We don’t want the council to become an exclusive rich club

    Paul Barrington-King

    It was third time unlucky for Liberal Democrat Cllr Ben Chapelard in his bid to cut council allowances by ten percent through an amendment to the budget.

    Softening up a sceptical council, dominated by his former coalition partners, Cllr Chapelard said that among the positives in the budget was an ‘attempt’ to balance the books and the freezing of car park charges.

    But it didn’t take long for Cllr Chapelard to resume his political raison d’etre, to be a thorn in the side of the Tory council.

    The budget isn’t really balanced at all, he said, as it relies on the use of reserves, a situation which has come about through an ‘artificially low’ council tax at a time when the government grant was being halved.

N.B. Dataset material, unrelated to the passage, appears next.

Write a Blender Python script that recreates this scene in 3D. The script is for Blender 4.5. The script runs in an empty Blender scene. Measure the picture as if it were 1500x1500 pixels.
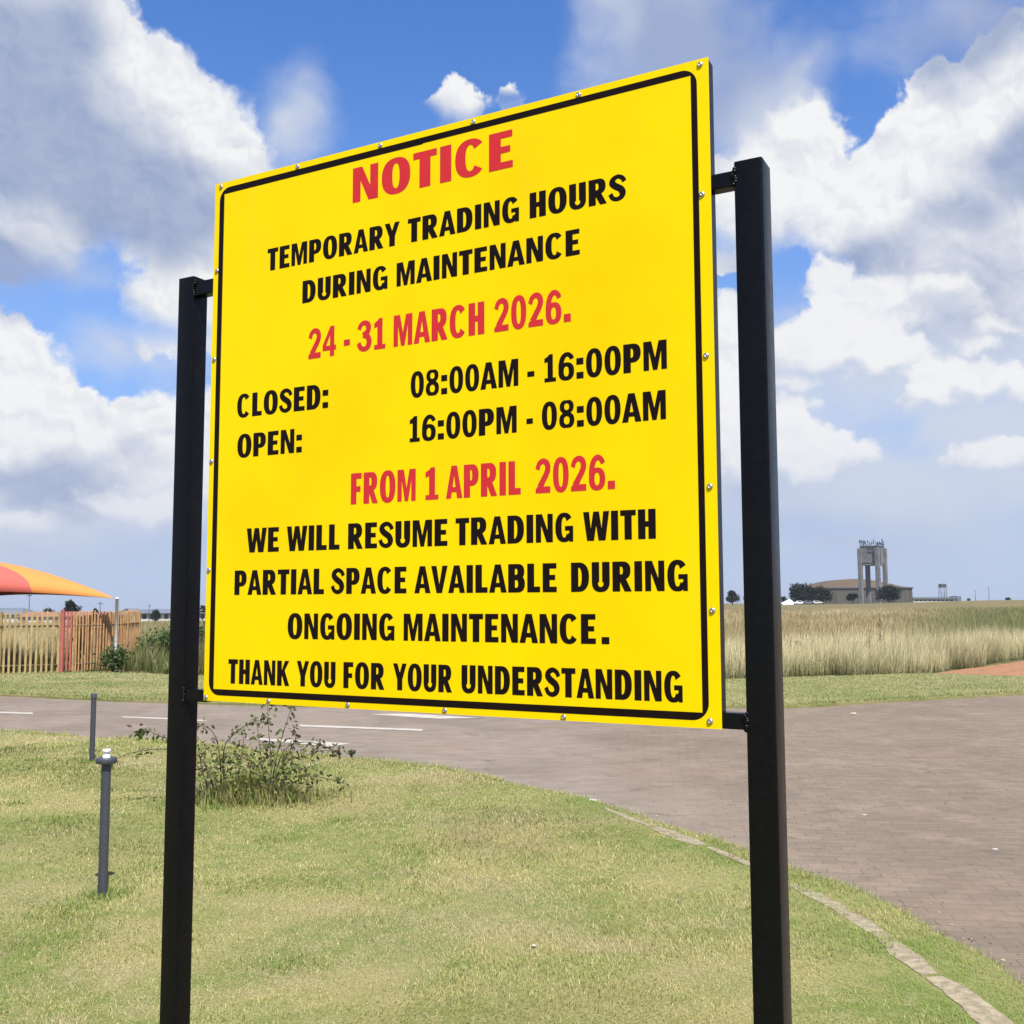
import bpy, math, random
import numpy as np
from mathutils import Vector, Matrix
from mathutils.geometry import tessellate_polygon

scene = bpy.context.scene
COL = scene.collection
R = math.radians

# ------------------------------------------------------------------ camera
EYE = 1.6
F_PX = 1514.209                         # focal length for a 1500 px wide frame
RT = np.array([0.99998960, 0.00040950, -0.00454315])
UP = np.array([0.00456157, -0.08977016, 0.99595206])
FW = np.array([0.0, 0.99596242, 0.08977109])
cam_data = bpy.data.cameras.new("camera")
cam = bpy.data.objects.new("camera", cam_data)
COL.objects.link(cam)
cam_data.sensor_width = 36.0
cam_data.lens = 36.0 * F_PX / 1500.0
cam_data.clip_start = 0.05
cam_data.clip_end = 9000.0
cam.matrix_world = Matrix(((RT[0], UP[0], -FW[0], 0), (RT[1], UP[1], -FW[1], 0), (RT[2], UP[2], -FW[2], EYE), (0, 0, 0, 1)))
scene.camera = cam

def ray(px, py):
    return RT * (px - 750) / F_PX + UP * (750 - py) / F_PX + FW

def ground(px, py, z=0.0):
    d = ray(px, py)
    t = (z - EYE) / d[2]
    return (d[0] * t, d[1] * t)

def at(px, py, y):
    d = ray(px, py)
    t = y / d[1]
    return Vector((d[0] * t, y, EYE + d[2] * t))

# ------------------------------------------------------------------ light and sky
SUN_AZ = R(20)          # east of straight behind the camera
SUN_EL = R(56)
sun_dir = Vector((math.sin(SUN_AZ) * math.cos(SUN_EL), -math.cos(SUN_AZ) * math.cos(SUN_EL), math.sin(SUN_EL)))
sun_data = bpy.data.lights.new("sun", 'SUN')
sun_data.energy = 4.8
sun_data.angle = R(0.53)
sun_data.color = (1.0, 0.955, 0.89)
sun = bpy.data.objects.new("sun", sun_data)
COL.objects.link(sun)
sun.location = sun_dir * 60
sun.rotation_euler = sun_dir.to_track_quat('Z', 'Y').to_euler()

scene.view_settings.view_transform = 'Standard'
scene.view_settings.look = 'None'
scene.view_settings.gamma = 1.0
scene.view_settings.use_curve_mapping = False
scene.view_settings.exposure = 0.63

world = bpy.data.worlds.new("World")
scene.world = world
world.use_nodes = True
WT = world.node_tree
WT.nodes.clear()

class NT:
    """small helper that writes shader node expressions"""
    def __init__(self, tree):
        self.t = tree
    def n(self, typ, **kw):
        nd = self.t.nodes.new(typ)
        for k, v in kw.items():
            setattr(nd, k, v)
        return nd
    def put(self, sock, val):
        if isinstance(val, bpy.types.NodeSocket):
            self.t.links.new(val, sock)
        elif val is not None:
            sock.default_value = val
    def m(self, op, a, b=None, c=None, clamp=False):
        nd = self.n('ShaderNodeMath', operation=op, use_clamp=clamp)
        for i, v in enumerate((a, b, c)):
            if v is not None:
                self.put(nd.inputs[i], v)
        return nd.outputs[0]
    def v(self, op, a, b=None, scale=None):
        nd = self.n('ShaderNodeVectorMath', operation=op)
        self.put(nd.inputs[0], a)
        if b is not None:
            self.put(nd.inputs[1], b)
        if scale is not None:
            self.put(nd.inputs['Scale'], scale)
        return nd.outputs['Value'] if op in ('LENGTH', 'DOT_PRODUCT') else nd.outputs[0]
    def step(self, x, lo, hi, smooth=True):
        nd = self.n('ShaderNodeMapRange', interpolation_type='SMOOTHSTEP' if smooth else 'LINEAR')
        self.put(nd.inputs[0], x)
        self.put(nd.inputs[1], lo)
        self.put(nd.inputs[2], hi)
        return nd.outputs[0]
    def noise(self, vec, scale, detail=4.0, rough=0.55, dist=0.0, typ='FBM', color=False, lac=2.0):
        nd = self.n('ShaderNodeTexNoise', noise_type=typ)
        self.put(nd.inputs['Vector'], vec)
        self.put(nd.inputs['Scale'], scale)
        nd.inputs['Detail'].default_value = detail
        nd.inputs['Roughness'].default_value = rough
        nd.inputs['Lacunarity'].default_value = lac
        nd.inputs['Distortion'].default_value = dist
        return nd.outputs[1] if color else nd.outputs[0]
    def mix(self, f, a, b):
        nd = self.n('ShaderNodeMix', data_type='RGBA')
        self.put(nd.inputs[0], f)
        for i, v in ((6, a), (7, b)):
            if isinstance(v, tuple) and len(v) == 3:
                v = v + (1.0,)
            self.put(nd.inputs[i], v)
        return nd.outputs[2]

def build_sky():
    w = NT(WT)
    out = w.n('ShaderNodeOutputWorld')
    bg = w.n('ShaderNodeBackground')
    WT.links.new(bg.outputs[0], out.inputs[0])
    sky = w.n('ShaderNodeTexSky', sky_type='NISHITA')
    sky.sun_disc = False
    sky.sun_elevation = SUN_EL
    sky.sun_rotation = math.atan2(sun_dir.x, sun_dir.y)
    sky.altitude = 1600
    sky.air_density = 1.0
    sky.dust_density = 1.4
    sky.ozone_density = 1.6
    S = 0.115
    bg.inputs[1].default_value = S
    d = w.n('ShaderNodeTexCoord').outputs['Generated']
    sx = w.n('ShaderNodeSeparateXYZ')
    WT.links.new(d, sx.inputs[0])
    az = w.m('ARCTAN2', sx.outputs[0], sx.outputs[1])
    el = w.m('ARCSINE', sx.outputs[2])
    cb = w.n('ShaderNodeCombineXYZ')
    WT.links.new(az, cb.inputs[0]); WT.links.new(el, cb.inputs[1])
    P = cb.outputs[0]

    def blob_px(px, py):
        q = ray(px, py); q = q / np.linalg.norm(q)
        return math.atan2(q[0], q[1]), math.asin(q[2])

    def wob(p, scale, amp, detail):
        nz = w.noise(p, scale, detail, 0.55, color=True)
        return w.v('SCALE', w.v('SUBTRACT', nz, (0.5, 0.5, 0.5)), scale=amp)

    warp = w.v('ADD', P, w.v('ADD', wob(P, 9.0, 0.055, 3.0), wob(P, 36.0, 0.036, 8.0)))
    soft = w.v('ADD', P, wob(P, 6.0, 0.10, 3.0))

    def field(vec, blobs, k=0.25):
        acc = None
        for (px, py, rx, ry, wt) in blobs:
            a, e = blob_px(px, py)
            q = w.v('MULTIPLY', w.v('SUBTRACT', vec, (a, e, 0)), (F_PX / rx, F_PX / ry, 0))
            f = w.m('MULTIPLY_ADD', w.v('LENGTH', q), -wt, wt)
            acc = f if acc is None else w.m('SMOOTH_MAX', acc, f, k)
        return acc

    crisp = [  # heaped clouds with hard bright edges: x, y, half width, half height, weight
        (20, 140, 215, 230, 1), (150, 215, 175, 150, 1), (185, 110, 90, 80, 1), (250, 140, 75, 70, 1), (305, 235, 105, 100, 1),
        (210, 290, 200, 100, 1), (0, 320, 160, 90, .9),
        (668, 165, 50, 46, .85), (740, 158, 32, 22, .75),
        (-20, 570, 115, 110, 1), (55, 625, 120, 85, 1), (125, 655, 105, 75, .9), (230, 650, 85, 85, .9), (300, 660, 90, 100, .8), (40, 705, 210, 95, .8),
        (265, 440, 88, 76, 1), (335, 440, 70, 90, 1),
        (1165, 205, 85, 72, 1), (1090, 300, 90, 90, 1), (1200, 300, 90, 70, 1),
        (1500, 115, 78, 92, 1), (1400, 170, 68, 72, 1), (1345, 240, 80, 76, 1), (1278, 262, 66, 62, 1), (1222, 290, 80, 72, 1), (1460, 240, 170, 140, 1),
        (1330, 335, 160, 85, 1), (1450, 350, 200, 150, 1),
        (1062, 545, 50, 120, .8),
        (560, 640, 260, 150, .8), (800, 330, 160, 90, .8),
    ]
    thin = [   # veils and wisps
        (1000, 65, 190, 150, 1), (920, 15, 110, 90, .9), (1090, 130, 110, 130, 1), (1165, 120, 80, 70, .8), (440, 170, 75, 95, .75),
        (1420, 30, 200, 90, .65), (385, 270, 80, 80, .6), (1190, 85, 50, 40, .6),
        (1390, 520, 330, 170, 1.1), (1250, 720, 420, 130, 1), (110, 740, 330, 130, 1), (1460, 640, 200, 110, 1), (1350, 735, 150, 40, .9), (1240, 805, 140, 30, .7), (1160, 600, 120, 200, .8), (180, 530, 90, 60, .55), (50, 400, 160, 60, .6), (1470, 700, 160, 90, .7), (330, 330, 80, 90, .6),
        (700, 770, 900, 90, .6), (230, 540, 160, 60, .4),
    ]
    front = [   # lower heaps, bright on top and melting into the grey below
        (1216, 432, 52, 58, 1), (1285, 450, 70, 56, .95), (1240, 480, 80, 50, .9), (1180, 515, 85, 60, 1), (1265, 535, 110, 48, 1), (1412, 566, 84, 46, 1), (1510, 560, 50, 44, .9),
        (1347, 605, 42, 34, .95), (1195, 685, 90, 50, .92), (1150, 640, 60, 60, .7), (1075, 640, 60, 90, .9), (1465, 685, 80, 40, .75), (1450, 485, 60, 36, .6), (1370, 440, 70, 40, .62),
        (20, 770, 90, 34, .62), (200, 745, 110, 40, .72), (290, 720, 70, 54, .75),
    ]
    grey = [   # shaded undersides
        (30, 150, 190, 170, 1), (170, 245, 190, 110, 1), (270, 310, 190, 90, .8), (-20, 370, 200, 80, .8), (90, 60, 90, 90, .8),
        (1510, 235, 90, 110, .9), (1430, 340, 130, 70, .50), (1440, 440, 200, 90, .50),
        (1010, 60, 190, 140, .9), (1090, 110, 90, 110, .6), (1430, 30, 200, 80, .8), (50, 690, 160, 46, .7), (200, 800, 320, 70, .5), (1200, 790, 400, 70, .5), (1110, 400, 80, 80, .35),
        (1250, 385, 160, 50, .6), (1080, 720, 100, 80, .4),
    ]
    D = field(warp, crisp, 0.18)
    puff = w.noise(warp, 24.0, 8.0, 0.60)
    lx, ly = 0.0035, 0.0065
    puff2 = w.noise(w.v('ADD', warp, (lx, ly, 0)), 26.0, 3.0, 0.45)
    puff1 = w.noise(warp, 26.0, 3.0, 0.45)
    big = w.noise(P, 9.0, 3.0, 0.5)
    body = w.m('ADD', D, w.m('MULTIPLY_ADD', puff, 0.55, -0.275))
    ragg = w.noise(P, 5.0, 2.0, 0.5)
    a1 = w.step(body, 0.02, w.m('MULTIPLY_ADD', w.step(ragg, 0.42, 0.62), 0.22, 0.12))
    # undersides thin out instead of ending in an edge
    soft_mask = w.m('ADD', field(w.v('ADD', P, (-0.004, -0.030, 0)), crisp, 0.25), w.m('MULTIPLY_ADD', w.noise(P, 16.0, 6.0, 0.6), 0.7, -0.35))
    a1 = w.m('MULTIPLY', a1, w.step(soft_mask, -0.42, 0.16))
    wisp = w.noise(w.v('MULTIPLY', soft, (1.0, 1.35, 1)), 15.0, 7.0, 0.58)
    Tt = w.m('ADD', field(soft, thin, 0.25), w.m('MULTIPLY_ADD', wisp, 0.8, -0.40))
    a2 = w.m('MULTIPLY', w.step(Tt, -0.05, 0.75), 0.86)
    # generic broken cloud outside the photographed part of the sky
    gen = w.noise(w.v('MULTIPLY', d, (1, 1, 2.2)), 3.2, 5.0, 0.55)
    outside = w.step(w.m('ABSOLUTE', az), 0.50, 0.62)
    above = w.step(el, 0.60, 0.72)
    a3 = w.m('MULTIPLY', w.step(gen, 0.44, 0.57), w.m('MAXIMUM', outside, above))
    # light on the clouds: grey where the underside is, bright on the side of the sun
    gsoft = w.v('ADD', P, w.v('ADD', wob(P, 7.0, 0.11, 2.0), wob(P, 28.0, 0.02, 3.0)))
    G = w.step(w.m('ADD', field(gsoft, grey, 0.3), w.m('MULTIPLY_ADD', big, 0.5, -0.25)), -0.05, 0.62)
    slope = w.m('MULTIPLY', w.m('SUBTRACT', puff1, puff2), 1.5)
    edge = w.m('SUBTRACT', 1.0, w.step(body, 0.10, 0.30))
    lit = w.m('ADD', w.m('MULTIPLY_ADD', G, -0.86, w.m('MULTIPLY_ADD', w.step(soft_mask, -0.25, 0.35), 0.30, 0.64)), w.m('MULTIPLY', slope, w.m('MULTIPLY_ADD', G, -0.6, 1.0)))
    lit = w.m('ADD', lit, w.m('MULTIPLY', w.m('MULTIPLY', edge, G), 0.06), clamp=True)
    k = 1.0 / S
    def lin(r, g, b):
        f = lambda c: (c / 255 / 12.92 if c < 10 else ((c / 255 + 0.055) / 1.055) ** 2.4) * k / 2 ** scene.view_settings.exposure
        return (f(r), f(g), f(b))
    ccol = w.mix(lit, lin(156, 171, 204), lin(244, 245, 246))
    veil = w.mix(G, lin(213, 219, 231), lin(166, 179, 210))
    # clear sky: the Nishita model, with the extra blue a phone gives it
    base = w.v('MULTIPLY', sky.outputs[0], (0.58, 0.89, 1.30))
    haze2 = w.m('SUBTRACT', 1.0, w.step(el, 0.0, 0.54))
    base = w.mix(w.m('MULTIPLY', haze2, 0.86), base, lin(152, 180, 224))
    c = w.mix(a2, base, veil)
    c = w.mix(a3, c, lin(205, 212, 222))
    c = w.mix(a1, c, ccol)
    fw_ = w.m('MULTIPLY_ADD', puff, 0.60, -0.30)
    bodyF = w.m('ADD', field(warp, front, 0.15), fw_)
    topF = w.m('ADD', field(w.v('ADD', warp, (-0.006, -0.017, 0)), front, 0.2), w.m('MULTIPLY', fw_, 0.8))
    aF = w.m('MULTIPLY', w.step(bodyF, 0.03, w.m('MULTIPLY_ADD', w.step(ragg, 0.40, 0.60), 0.22, 0.20)), w.step(topF, -0.32, 0.34))
    litF = w.m('ADD', w.step(topF, -0.18, 0.42), w.m('MULTIPLY', slope, 0.8), clamp=True)
    c = w.mix(w.m('MULTIPLY', aF, 0.95), c, w.mix(litF, lin(196, 206, 226), lin(244, 244, 245)))
    # milky air low over the horizon
    low = w.m('SUBTRACT', 1.0, w.step(el, -0.03, 0.20))
    c = w.mix(w.m('MULTIPLY', low, 0.78), c, lin(197, 207, 229))
    WT.links.new(c, bg.inputs[0])
    world.cycles.sampling_method = 'MANUAL'
    world.cycles.sample_map_resolution = 1024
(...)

    Fortunately, Cllr Chapelard and his colleagues have come up with a partial solution to the problem… cutting councillors’ allowances.

    “We cannot support this budget in its current form, not when the only ring-fenced part of this budget is councillors’ allowances. We must all share the pain.”

    Defending the status quo was never going to be easy, but Cllr Paul Barrington-King was ready by pointing out allowances had fallen ‘in real terms’ over the past four years.

    In addition, a cut may deter those without the financial means standing for election he said, adding: “We do this because we love Tunbridge Wells. I don’t want this becoming an exclusive rich club.

    “If you broke down the number of hours of good hard work councillors do and how much they get paid, at the end of the day it certainly isn’t a career move and certainly isn’t for the money.”

    Unsurprisingly, his colleagues agreed and the amendment was soundly defeated 40 votes to three.

    Borough councillors currently receive an annual basic allowance of £5,500, with cabinet members gaining £11,000 a year, and the leader receiving a sum of £19,250. A ten per cent allowance cut would save the council £36,000 a year.